Teachers are upset with a plan to change high school schedules next year, but several Albuquerque Public Schools board members said the change is needed because it will save the district $4.6 million.
Nearly 20 teachers told the school board during a meeting Wednesday night they are upset over plans to change high school schedules.
“Even with the same total number of students, this means more work for teachers with no additional pay,” Daniel Shanley, an English teacher at Manzano High School, told the board.
Board members said Wednesday they understand teachers are frustrated, but stopped short of seeking a stop to the schedule change. And that’s unlikely according to board president Don Duran.
“That’s a staff decision,” Duran said Friday. Anyone who proposes nixing the schedule change needs to propose another way to save $4.6 million, he said.
APS administration, which announced the change last month, plans to move forward with the change, spokeswoman Johanna King said.
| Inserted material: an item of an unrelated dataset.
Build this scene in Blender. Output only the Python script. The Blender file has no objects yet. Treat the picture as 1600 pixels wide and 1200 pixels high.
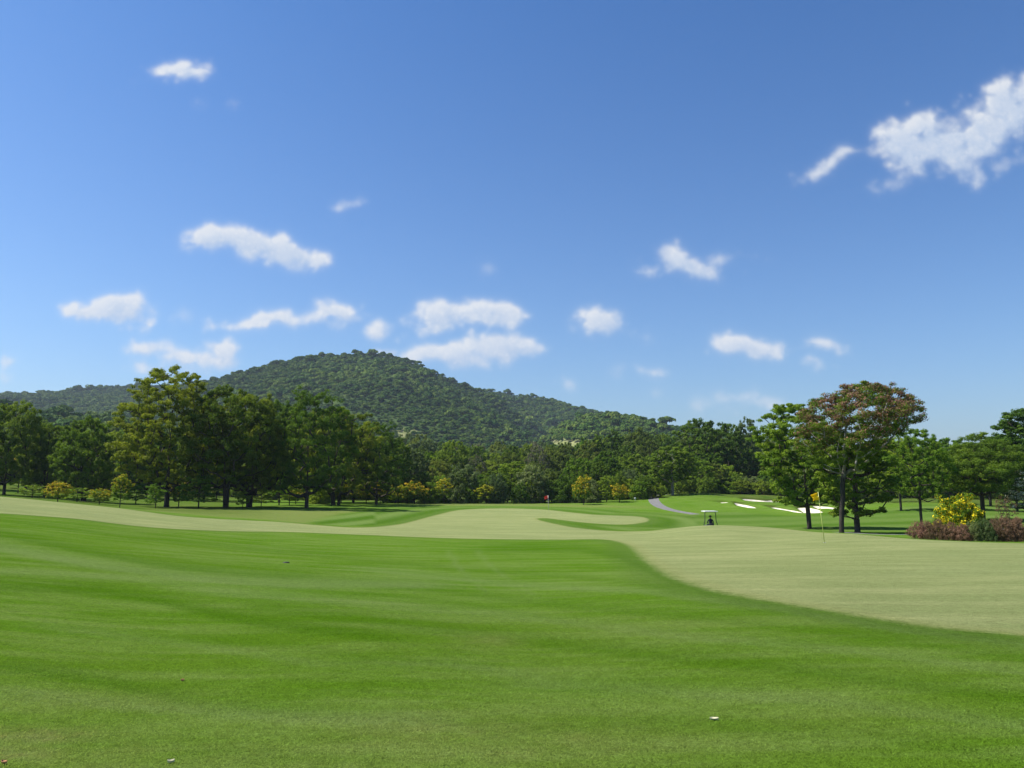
import bpy, math, random
import numpy as np
from mathutils import Vector, Matrix
from mathutils.geometry import delaunay_2d_cdt

SC = bpy.context.scene
COL = SC.collection
# ------------------------------------------------------------------ camera
F = 1202.0                      # focal length in photo pixels (photo 1600 wide)
PITCH = math.radians(7.6)
EYE = 1.6
S_, C_ = math.sin(PITCH), math.cos(PITCH)
cam = bpy.data.cameras.new('camera')
camo = bpy.data.objects.new('camera', cam)
COL.objects.link(camo)
cam.sensor_width = 36.0
cam.lens = 36.0 * F / 1600.0
cam.clip_start = 0.1
cam.clip_end = 12000.0
camo.location = (0, 0, EYE)
camo.rotation_euler = (math.radians(90) + PITCH, 0, 0)
SC.camera = camo
SC.view_settings.view_transform = 'Standard'
SC.view_settings.look = 'None'
SC.view_settings.gamma = 1.0
SC.view_settings.exposure = 0.72
SC.cycles.max_bounces = 6
SC.cycles.diffuse_bounces = 4
SC.cycles.glossy_bounces = 1
SC.cycles.transmission_bounces = 3
SC.cycles.transparent_max_bounces = 6
SC.cycles.volume_bounces = 0
SC.cycles.use_denoising = True
SC.cycles.use_adaptive_sampling = True
SC.cycles.adaptive_threshold = 0.01
SC.cycles.sample_clamp_indirect = 4.0

# ------------------------------------------------------------------ sun + sky
SUN_EL = math.radians(53)
SUN_AZ_VEC = Vector((-0.997, 0.07))      # horizontal direction towards the sun
sv = Vector((SUN_AZ_VEC.x*math.cos(SUN_EL), SUN_AZ_VEC.y*math.cos(SUN_EL), math.sin(SUN_EL))).normalized()
sun = bpy.data.lights.new('sun', 'SUN')
sun.energy = 4.8
sun.angle = math.radians(0.53)
sun.color = (1.0, 0.955, 0.87)
suno = bpy.data.objects.new('sun', sun)
suno.rotation_euler = (-sv).to_track_quat('-Z', 'Y').to_euler()
suno.location = (-50, 30, 80)
COL.objects.link(suno)

world = bpy.data.worlds.new('World')
SC.world = world
world.use_nodes = True
WN, WL = world.node_tree.nodes, world.node_tree.links
WN.clear()
wout = WN.new('ShaderNodeOutputWorld')
sky = WN.new('ShaderNodeTexSky')
sky.sky_type = 'NISHITA'
sky.sun_disc = False
sky.sun_elevation = SUN_EL
sky.sun_rotation = math.atan2(SUN_AZ_VEC.x, SUN_AZ_VEC.y)
sky.altitude = 0
sky.air_density = 1.15
sky.dust_density = 1.3
sky.ozone_density = 3.0
bg = WN.new('ShaderNodeBackground')
bg.inputs['Strength'].default_value = 0.080
tint = WN.new('ShaderNodeMix'); tint.data_type = 'RGBA'; tint.blend_type = 'MULTIPLY'
tint.inputs[0].default_value = 1.0
tc0 = WN.new('ShaderNodeTexCoord'); sp0 = WN.new('ShaderNodeSeparateXYZ'); WL.new(tc0.outputs['Generated'], sp0.inputs[0])
mr0 = WN.new('ShaderNodeMapRange'); mr0.inputs['From Min'].default_value = 0.0; mr0.inputs['From Max'].default_value = 0.62; WL.new(sp0.outputs[2], mr0.inputs[0])
tg0 = WN.new('ShaderNodeMix'); tg0.data_type = 'RGBA'; WL.new(mr0.outputs[0], tg0.inputs[0])
tg0.inputs[6].default_value = (0.82, 0.98, 1.20, 1); tg0.inputs[7].default_value = (0.36, 0.68, 1.06, 1)
WL.new(tg0.outputs[2], tint.inputs[7])
WL.new(sky.outputs[0], tint.inputs[6])
WL.new(tint.outputs[2], bg.inputs[0])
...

When the administration announced the change last month, officials said it would help improve academics and overcome a multi-million dollar budget shortfall next year.
With the schedule change and other cost-cutting measures, APS has covered the shortfall for next year, King said.
APS faced a shortfall because the cost of running the district has outstripped gains in revenue in recent years, Don Moya, APS chief financial officer, said Wednesday.
The change would give teachers an extra class and essentially allow APS to cut staffing costs for teachers, the administration has said.
Fewer teaching positions should not result in layoffs, but can be reached through existing vacancies and attrition, the administration has said.
Under the new schedule, students will have mostly shorter class periods, 51 minutes, with some longer, 90-minute classes sprinkled in throughout the week. Under the current schedule, students have mostly longer class periods.
“Shorter class times will result in more lecturing and less student interaction,” Glenn Wellman, a teacher at Eldorado High School, told the board Wednesday. “The best part of Eldorado is the project-based learning, and we will see some diminishment in that.”
APS administration has said the shorter class periods will allow teachers to have students in class more times each week and that should help some students.
“What I heard (Wednesday) evening is very distressing,” board member Lorenzo Garcia said after the teachers had spoken.
Board member Steven Michael Quezada said Friday he too felt bad for teachers but doesn’t see a way around the schedule change.
“They showed us all the options, and it’s really slim pickings,” Quezada said. He added that public schools need more funding.